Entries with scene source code
-- Start --

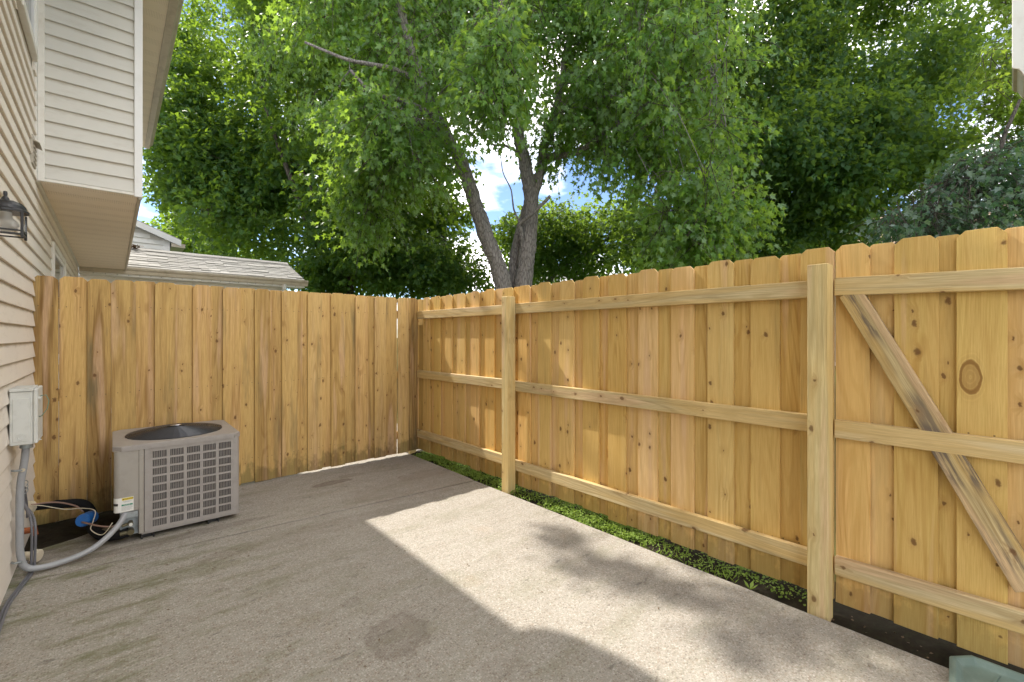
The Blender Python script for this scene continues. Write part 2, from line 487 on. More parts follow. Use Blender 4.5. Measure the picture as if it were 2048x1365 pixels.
M_AC = simple('taupe_painted_steel', (0.335, 0.31, 0.29), 0.42, var=0.06, vs=5, dirt=((0.17, 0.15, 0.13), 0.35), spec=0.45)
M_AC2 = simple('grey_corner_steel', (0.35, 0.325, 0.29), 0.42, var=0.05, vs=5, dirt=((0.19, 0.17, 0.14), 0.3), spec=0.45)
M_COIL = simple('dark_coil', (0.03, 0.03, 0.032), 0.6, 0.3, var=0.3, vs=50)
M_FAN = simple('black_fan_wire', (0.010, 0.011, 0.014), 0.6, 0.0, var=0.2, vs=20)
M_GUARD = simple('fan_guard_wire', (0.05, 0.051, 0.056), 0.38, 0.1, var=0.2, vs=20)
M_CHROME = simple('silver_badge', (0.6, 0.6, 0.63), 0.2, 1.0, var=0.1)
M_PVC = simple('grey_conduit_plastic', (0.31, 0.32, 0.335), 0.35, var=0.06, vs=9, dirt=((0.2, 0.19, 0.17), 0.3))
M_BOX = simple('grey_painted_box', (0.60, 0.61, 0.58), 0.5, var=0.05, vs=7, dirt=((0.33, 0.32, 0.28), 0.35))
M_GALV = simple('galvanised_steel', (0.38, 0.42, 0.44), 0.45, 0.6, var=0.2, vs=14, dirt=((0.2, 0.17, 0.12), 0.5))
M_BLUE = simple('blue_painted_filter', (0.015, 0.13, 0.42), 0.35, var=0.15, vs=20, dirt=((0.05, 0.07, 0.12), 0.4))
M_COPPER = simple('dull_copper_wire', (0.30, 0.19, 0.15), 0.5, 0.2, var=0.2)
M_CABLE = simple('grey_cable_jacket', (0.14, 0.14, 0.155), 0.5, var=0.15)
M_GREENW = simple('green_ground_wire', (0.10, 0.24, 0.18), 0.5, var=0.1)
M_RUST = simple('rusty_iron', (0.28, 0.08, 0.025), 0.85, var=0.4, vs=30, bump=0.6)
M_IVORY = simple('ivory_plastic', (0.62, 0.55, 0.42), 0.5, var=0.08, dirt=((0.35, 0.28, 0.2), 0.3))
M_BRASS = simple('dirty_brass', (0.13, 0.11, 0.06), 0.5, 0.5, var=0.3, vs=30)
M_TRAY = simple('green_plastic', (0.15, 0.215, 0.19), 0.42, var=0.10, vs=7, dirt=((0.28, 0.36, 0.32), 0.4))
M_LWHITE = simple('sticker_white', (0.75, 0.75, 0.72), 0.5, var=0.02)
M_LYEL = simple('sticker_yellow', (0.72, 0.55, 0.05), 0.5, var=0.02)
M_LGRN = simple('sticker_green', (0.0, 0.22, 0.12), 0.5, var=0.02)
M_INK = simple('sticker_ink', (0.03, 0.03, 0.03), 0.6, var=0.02)
M_INKG = simple('sticker_grey_ink', (0.35, 0.35, 0.35), 0.6, var=0.02)
M_SOIL = simple('dark_soil', (0.03, 0.024, 0.017), 0.95, var=0.45, vs=18, bump=1.0, bs=45, spec=0.1, dirt=((0.045, 0.05, 0.025), 0.6))
M_DARKIN = simple('dark_interior', (0.03, 0.03, 0.035), 0.6)
def glass(name, tint=(1, 1, 1), rough=0.02):
    t = NT(name)
    t.b.inputs['Transmission Weight'].default_value = 1.0
    t.b.inputs['IOR'].default_value = 1.45
    return t.fin(tint, rough)
M_GLASS = glass('clear_glass')
M_PANE = simple('window_pane', (0.05, 0.06, 0.065), 0.06, spec=0.8)
def bulb_mat():
    t = NT('frosted_bulb')
    t.b.inputs['Transmission Weight'].default_value = 0.6
    return t.fin((0.72, 0.71, 0.68), 0.3)
M_BULB = bulb_mat()

def grass_ground():
    t = NT('lawn_ground')
    p = t.new('ShaderNodeNewGeometry').outputs['Position']
    n = t.noise(p, 0.6, 5, 0.6); n2 = t.noise(p, 40, 3, 0.7)
    c = t.mix(n, (0.05, 0.085, 0.02), (0.10, 0.13, 0.04))
    c = t.mix(t.ramp(n2, [(0.4, 0.5), (0.6, 0)]), c, (0.03, 0.045, 0.012))
    t.bump(n2, 0.8, 0.03)
    return t.fin(c, 0.9, spec=0.1)
M_LAWN = grass_ground()

def leaf_mat(name, a, b, trans, tw=0.45, rough=0.45, under=None):
    t = NT(name)
    p = t.new('ShaderNodeNewGeometry')
    isl = p.outputs['Random Per Island']
    n = t.noise(p.outputs['Position'], 0.55, 2, 0.5)
    fac = t.math('MULTIPLY_ADD', isl, 0.6, t.math('MULTIPLY', n, 0.4))
    c = t.mix(fac, a, b)
    if under:
        c = t.mix(t.math('MULTIPLY', p.outputs['Backfacing'], 0.85), c, under)
    t.fin(c, rough + 0.1, spec=0.2)
    tr = t.new('ShaderNodeBsdfTranslucent')
    t.l.new(t.mix(fac, trans, tuple(x * 1.25 for x in trans)), tr.inputs['Color'])
    mx = t.new('ShaderNodeMixShader')
    mx.inputs[0].default_value = tw
    t.l.new(t.b.outputs[0], mx.inputs[1]); t.l.new(tr.outputs[0], mx.inputs[2])
    t.l.new(mx.outputs[0], t.out.inputs['Surface'])
    return t.m
M_LEAF_M = leaf_mat('silver_maple_leaves', (0.045, 0.115, 0.022), (0.095, 0.20, 0.042), (0.36, 0.54, 0.045), 0.42, 0.38, (0.16, 0.25, 0.13))
M_LEAF_L = leaf_mat('dark_maple_leaves', (0.018, 0.06, 0.014), (0.05, 0.12, 0.03), (0.29, 0.44, 0.032), 0.40, 0.4, (0.07, 0.13, 0.05))
M_LEAF_R = leaf_mat('deep_green_leaves', (0.014, 0.052, 0.017), (0.045, 0.11, 0.035), (0.29, 0.44, 0.042), 0.40, 0.4, (0.06, 0.12, 0.06))
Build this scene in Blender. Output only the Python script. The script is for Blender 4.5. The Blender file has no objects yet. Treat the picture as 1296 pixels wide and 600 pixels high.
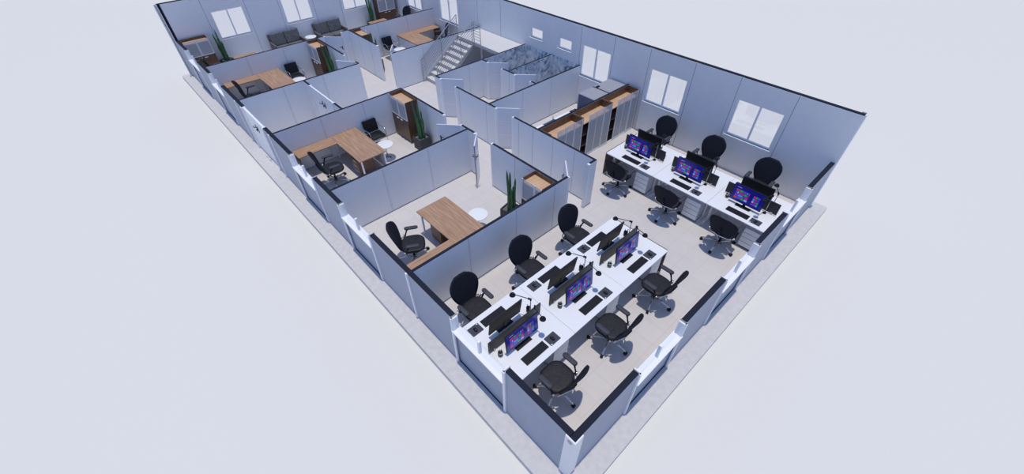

-- End --

**SET TASK:** Reproduce the full material exactly, excluding the pictures.

**RESULT OF THIS EXERCISE:**
The Blender Python script for this scene continues. Write part 2, from line 487 on. More parts follow. Use Blender 4.5. Measure the picture as if it were 2048x1365 pixels.
M_AC = simple('taupe_painted_steel', (0.335, 0.31, 0.29), 0.42, var=0.06, vs=5, dirt=((0.17, 0.15, 0.13), 0.35), spec=0.45)
M_AC2 = simple('grey_corner_steel', (0.35, 0.325, 0.29), 0.42, var=0.05, vs=5, dirt=((0.19, 0.17, 0.14), 0.3), spec=0.45)
M_COIL = simple('dark_coil', (0.03, 0.03, 0.032), 0.6, 0.3, var=0.3, vs=50)
M_FAN = simple('black_fan_wire', (0.010, 0.011, 0.014), 0.6, 0.0, var=0.2, vs=20)
M_GUARD = simple('fan_guard_wire', (0.05, 0.051, 0.056), 0.38, 0.1, var=0.2, vs=20)
M_CHROME = simple('silver_badge', (0.6, 0.6, 0.63), 0.2, 1.0, var=0.1)
M_PVC = simple('grey_conduit_plastic', (0.31, 0.32, 0.335), 0.35, var=0.06, vs=9, dirt=((0.2, 0.19, 0.17), 0.3))
M_BOX = simple('grey_painted_box', (0.60, 0.61, 0.58), 0.5, var=0.05, vs=7, dirt=((0.33, 0.32, 0.28), 0.35))
M_GALV = simple('galvanised_steel', (0.38, 0.42, 0.44), 0.45, 0.6, var=0.2, vs=14, dirt=((0.2, 0.17, 0.12), 0.5))
M_BLUE = simple('blue_painted_filter', (0.015, 0.13, 0.42), 0.35, var=0.15, vs=20, dirt=((0.05, 0.07, 0.12), 0.4))
M_COPPER = simple('dull_copper_wire', (0.30, 0.19, 0.15), 0.5, 0.2, var=0.2)
M_CABLE = simple('grey_cable_jacket', (0.14, 0.14, 0.155), 0.5, var=0.15)
M_GREENW = simple('green_ground_wire', (0.10, 0.24, 0.18), 0.5, var=0.1)
M_RUST = simple('rusty_iron', (0.28, 0.08, 0.025), 0.85, var=0.4, vs=30, bump=0.6)
M_IVORY = simple('ivory_plastic', (0.62, 0.55, 0.42), 0.5, var=0.08, dirt=((0.35, 0.28, 0.2), 0.3))
M_BRASS = simple('dirty_brass', (0.13, 0.11, 0.06), 0.5, 0.5, var=0.3, vs=30)
M_TRAY = simple('green_plastic', (0.15, 0.215, 0.19), 0.42, var=0.10, vs=7, dirt=((0.28, 0.36, 0.32), 0.4))
M_LWHITE = simple('sticker_white', (0.75, 0.75, 0.72), 0.5, var=0.02)
M_LYEL = simple('sticker_yellow', (0.72, 0.55, 0.05), 0.5, var=0.02)
M_LGRN = simple('sticker_green', (0.0, 0.22, 0.12), 0.5, var=0.02)
M_INK = simple('sticker_ink', (0.03, 0.03, 0.03), 0.6, var=0.02)
M_INKG = simple('sticker_grey_ink', (0.35, 0.35, 0.35), 0.6, var=0.02)
M_SOIL = simple('dark_soil', (0.03, 0.024, 0.017), 0.95, var=0.45, vs=18, bump=1.0, bs=45, spec=0.1, dirt=((0.045, 0.05, 0.025), 0.6))
M_DARKIN = simple('dark_interior', (0.03, 0.03, 0.035), 0.6)
def glass(name, tint=(1, 1, 1), rough=0.02):
    t = NT(name)
    t.b.inputs['Transmission Weight'].default_value = 1.0
    t.b.inputs['IOR'].default_value = 1.45
    return t.fin(tint, rough)
M_GLASS = glass('clear_glass')
M_PANE = simple('window_pane', (0.05, 0.06, 0.065), 0.06, spec=0.8)
def bulb_mat():
    t = NT('frosted_bulb')
    t.b.inputs['Transmission Weight'].default_value = 0.6
    return t.fin((0.72, 0.71, 0.68), 0.3)
M_BULB = bulb_mat()

def grass_ground():
    t = NT('lawn_ground')
    p = t.new('ShaderNodeNewGeometry').outputs['Position']
    n = t.noise(p, 0.6, 5, 0.6); n2 = t.noise(p, 40, 3, 0.7)
    c = t.mix(n, (0.05, 0.085, 0.02), (0.10, 0.13, 0.04))
    c = t.mix(t.ramp(n2, [(0.4, 0.5), (0.6, 0)]), c, (0.03, 0.045, 0.012))
    t.bump(n2, 0.8, 0.03)
    return t.fin(c, 0.9, spec=0.1)
M_LAWN = grass_ground()

def leaf_mat(name, a, b, trans, tw=0.45, rough=0.45, under=None):
    t = NT(name)
    p = t.new('ShaderNodeNewGeometry')
    isl = p.outputs['Random Per Island']
    n = t.noise(p.outputs['Position'], 0.55, 2, 0.5)
    fac = t.math('MULTIPLY_ADD', isl, 0.6, t.math('MULTIPLY', n, 0.4))
    c = t.mix(fac, a, b)
    if under:
        c = t.mix(t.math('MULTIPLY', p.outputs['Backfacing'], 0.85), c, under)
    t.fin(c, rough + 0.1, spec=0.2)
    tr = t.new('ShaderNodeBsdfTranslucent')
    t.l.new(t.mix(fac, trans, tuple(x * 1.25 for x in trans)), tr.inputs['Color'])
    mx = t.new('ShaderNodeMixShader')
    mx.inputs[0].default_value = tw
    t.l.new(t.b.outputs[0], mx.inputs[1]); t.l.new(tr.outputs[0], mx.inputs[2])
    t.l.new(mx.outputs[0], t.out.inputs['Surface'])
    return t.m
M_LEAF_M = leaf_mat('silver_maple_leaves', (0.045, 0.115, 0.022), (0.095, 0.20, 0.042), (0.36, 0.54, 0.045), 0.42, 0.38, (0.16, 0.25, 0.13))
M_LEAF_L = leaf_mat('dark_maple_leaves', (0.018, 0.06, 0.014), (0.05, 0.12, 0.03), (0.29, 0.44, 0.032), 0.40, 0.4, (0.07, 0.13, 0.05))
M_LEAF_R = leaf_mat('deep_green_leaves', (0.014, 0.052, 0.017), (0.045, 0.11, 0.035), (0.29, 0.44, 0.042), 0.40, 0.4, (0.06, 0.12, 0.06))
Build this scene in Blender. Output only the Python script. The script is for Blender 4.5. The Blender file has no objects yet. Treat the picture as 1296 pixels wide and 600 pixels high.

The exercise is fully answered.